Points of inspiration:
Free Universal Construction Kit by Golan Levin
Yael Friedman’s 3D printed puzzle rings
Design Libero’s Hybrid Production system
Student Work
Sam Bourgault’s Bioplastic Molds
Design System
Using Grasshopper and/ or the Rhino API, create a design system computational tool for producing physical artifacts. The system must contain the following elements: 1) a user interface that enables the specification of the output (i.e. a set of exposed sliders or parameters), 2) a set of example digital designs created with the tool, and 3) 2 different fabricated outcomes produced with the tool. Note that you can choose to incorporate external data or generative input into your system.
Points of inspiration
Nervous System’s cell cycle app
Amanda Ghassaei’s 3d printed record creator
Student Work
Mengjia Zhu’s self watering parametric planter
Generative / Manual Twins
Create and fabricate a design that incorporates both manual and generative methods. This can include 1) a design that you design manually in a CAD system and then alter using generative methods (topology optimization, generative modeling, random noise), 2) A design you create in response to or based on a generativity produced form, or 3) a set of companion designs- where one is produced manually and one is produced through generative approaches.
Points of inspiration
Collaborative Ideation with a robotic assistant
Student Work
OR
Extend any of the directions from your current class projects
Mert Toka’s interactive 3D printer project
Timeline
May 5th: Introduce Final Project
May 13th: Final Project Proposal Slides Due. Add your slide HERE
MATERIALS LISTED ON SPREADSHEET
Add all materials to the material list spreadsheet. $50 limit per student. Spreadsheet HERE
May 17th: Final project proposal review in class. Come to class prepared to present your idea(s) to the class and receive feedback.
May 22th-27th:
Peer feedback session
Each person will be assigned a peer reviewee- Following the project overview, set up 30 minute over zoom or in person to discuss the project with your peer reviewee
Your conversation should focus on- 1) your reviewee's current progress, 2) any changes or deviations they have made from their original idea, plans for addressing challenges that have come up in the process of prototyping their project.

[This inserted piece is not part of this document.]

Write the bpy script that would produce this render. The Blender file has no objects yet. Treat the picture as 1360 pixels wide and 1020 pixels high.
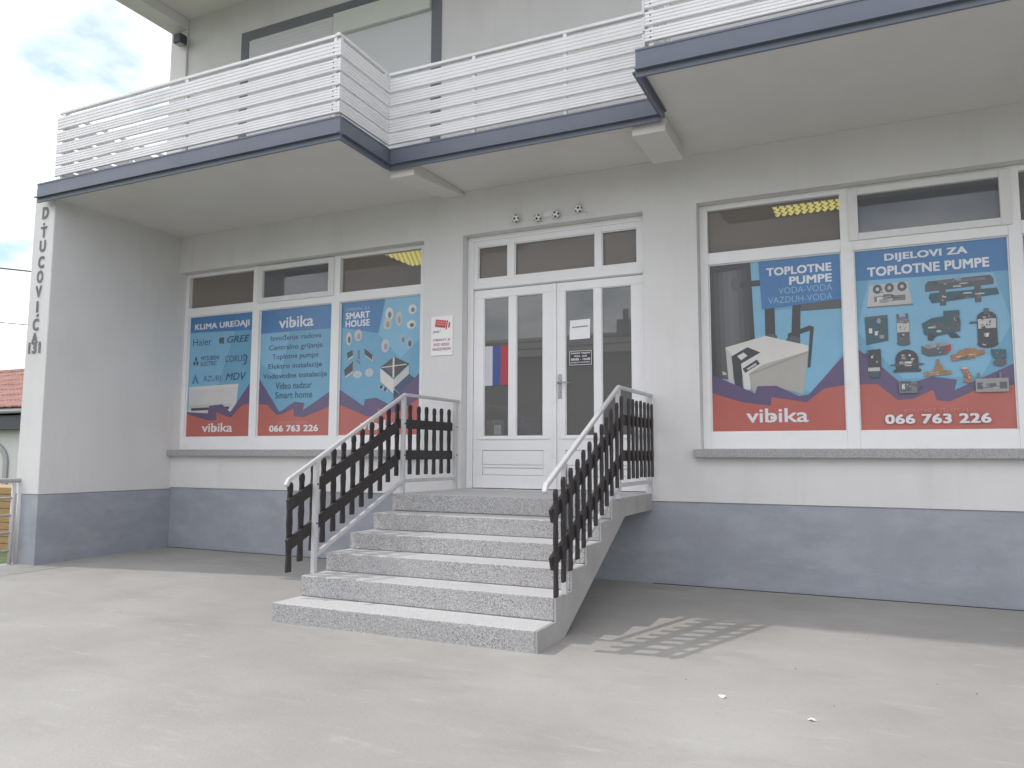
import bpy, bmesh, math, random
from mathutils import Vector, Matrix
random.seed(7)
S = bpy.context.scene
COL = S.collection

# ------------------------------------------------------------------ camera
cd = bpy.data.cameras.new('camera'); cam = bpy.data.objects.new('camera', cd); COL.objects.link(cam)
R_ = (0.905918, 0.423437, 0.003625); U_ = (0.036220, -0.086014, 0.995635); W_ = (-0.421901, 0.901833, 0.093258)
cam.matrix_world = Matrix(((R_[0], U_[0], -W_[0], 4.0), (R_[1], U_[1], -W_[1], -7.75589), (R_[2], U_[2], -W_[2], 1.27766), (0, 0, 0, 1)))
cd.sensor_fit = 'HORIZONTAL'; cd.sensor_width = 36.0; cd.lens = 26.9156
cd.clip_start = 0.05; cd.clip_end = 3000
S.camera = cam

# ------------------------------------------------------------------ sky
SUN_DIR = Vector((0.78, 0.15, -1.0)).normalized()          # the way the light travels
w = bpy.data.worlds.new('World'); S.world = w; w.use_nodes = True
nt = w.node_tree; nt.nodes.clear()
out = nt.nodes.new('ShaderNodeOutputWorld'); bg = nt.nodes.new('ShaderNodeBackground')
sky = nt.nodes.new('ShaderNodeTexSky'); sky.sky_type = 'NISHITA'; sky.sun_disc = False
sky.sun_elevation = math.asin(-SUN_DIR.z); sky.sun_rotation = math.atan2(-SUN_DIR.x, -SUN_DIR.y) % (2 * math.pi)
sky.air_density = 1.0; sky.dust_density = 1.6; sky.ozone_density = 0.2
tc = nt.nodes.new('ShaderNodeTexCoord'); sep = nt.nodes.new('ShaderNodeSeparateXYZ'); nt.links.new(tc.outputs['Generated'], sep.inputs[0])
zz = nt.nodes.new('ShaderNodeMath'); zz.operation = 'ADD'; zz.inputs[1].default_value = 0.22; nt.links.new(sep.outputs[2], zz.inputs[0])
zm = nt.nodes.new('ShaderNodeMath'); zm.operation = 'MAXIMUM'; zm.inputs[1].default_value = 0.05; nt.links.new(zz.outputs[0], zm.inputs[0])
dv = nt.nodes.new('ShaderNodeVectorMath'); dv.operation = 'DIVIDE'
cmb = nt.nodes.new('ShaderNodeCombineXYZ')
for i in range(3): nt.links.new(zm.outputs[0], cmb.inputs[i])
nt.links.new(tc.outputs['Generated'], dv.inputs[0]); nt.links.new(cmb.outputs[0], dv.inputs[1])
noi = nt.nodes.new('ShaderNodeTexNoise'); noi.inputs['Scale'].default_value = 2.3; noi.inputs['Detail'].default_value = 7; noi.inputs['Roughness'].default_value = 0.55
nt.links.new(dv.outputs[0], noi.inputs['Vector'])
rmp = nt.nodes.new('ShaderNodeValToRGB'); rmp.color_ramp.elements[0].position = 0.30; rmp.color_ramp.elements[1].position = 0.56; rmp.color_ramp.elements[0].color = (0.08, 0.08, 0.08, 1)
nt.links.new(noi.outputs['Fac'], rmp.inputs[0])
mx = nt.nodes.new('ShaderNodeMix'); mx.data_type = 'RGBA'
mx.inputs['B'].default_value = (18.4, 18.1, 18.9, 1)
nt.links.new(rmp.outputs['Color'], mx.inputs['Factor']); tint = nt.nodes.new('ShaderNodeMix'); tint.data_type = 'RGBA'; tint.blend_type = 'MULTIPLY'; tint.inputs['Factor'].default_value = 1.0
tint.inputs['B'].default_value = (1.2, 1.45, 1.40, 1); nt.links.new(sky.outputs[0], tint.inputs['A'])
nt.links.new(tint.outputs['Result'], mx.inputs['A'])
nt.links.new(mx.outputs['Result'], bg.inputs['Color']); bg.inputs['Strength'].default_value = 0.15
nt.links.new(bg.outputs[0], out.inputs[0])

# ------------------------------------------------------------------ sun
sl = bpy.data.lights.new('sun', 'SUN'); sl.energy = 2.5; sl.angle = math.radians(0.9); sl.color = (1.0, 0.955, 0.90)
so = bpy.data.objects.new('sun', sl); COL.objects.link(so)
so.rotation_euler = SUN_DIR.to_track_quat('-Z', 'Y').to_euler(); so.location = (-20, -8, 25)
S.view_settings.view_transform = 'Standard'; S.view_settings.look = 'None'
S.view_settings.exposure = -0.46; S.view_settings.gamma = 1.0; S.view_settings.use_curve_mapping = False
S.cycles.max_bounces = 8; S.cycles.transparent_max_bounces = 12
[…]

Deliverable: The peer reviewee must document the feedback session by summarizing the conversation and feedback they received.
Example:
Peer reviewer: Tina / Peer reviewee: Kevin
Tina contacts Kevin to schedule a meeting.
Kevin presents current progress/ idea to Tina in the meeting
Tina asks questions/ provides feedback
Kevin documents the discussion in his final project presentation materials
NOTE THAT YOU WILL HAVE 2 MEETINGS- one where you are the reviewer, and one where you are reviewee.
May 31st, June 2nd: Final Project Reviews.
Format: We will review final projects through presentations in class. Each student will have 10 minutes to present with 5 minutes for questions/ discussion per person.
Each person will have the opportunity to present their final work in a format of their choosing. You may choose to simply present your instructable or create a slide deck. Presentations should cover the project idea, your approach, challenges you encountered along the way, and plans (if any) for a future extension. Any presentation format you select is acceptable as long as you constrain your presentation within the required time and cover these elements.
Guidelines for final project presentations
Final Project Presentation Schedule
June 10th Midnight: Final materials due.
Via web:
Documentation posted on your instructable account or other webpage (personal webpage, google doc).
Via email (jmjacobs@ucsb.edu)
Link to your final web documentation.
Final rhino/fusion 360 project files either linked via instructable or submitted via email. Note- if you created a Fusion 360 project, please add it to your folder in the MAT Fusion 360 Computational Fabrication group 2021 Class Work folder within a sub-folder labeled “final project” and note that you have done so in your email.
PDF or link to written reflection. ( A ~1000 word written reflection on the experience of making the project. Include in your reflection a personal assessment of your work on the final project and your performance in the class. What did you learn? What did you do well? What could you improve going forward?)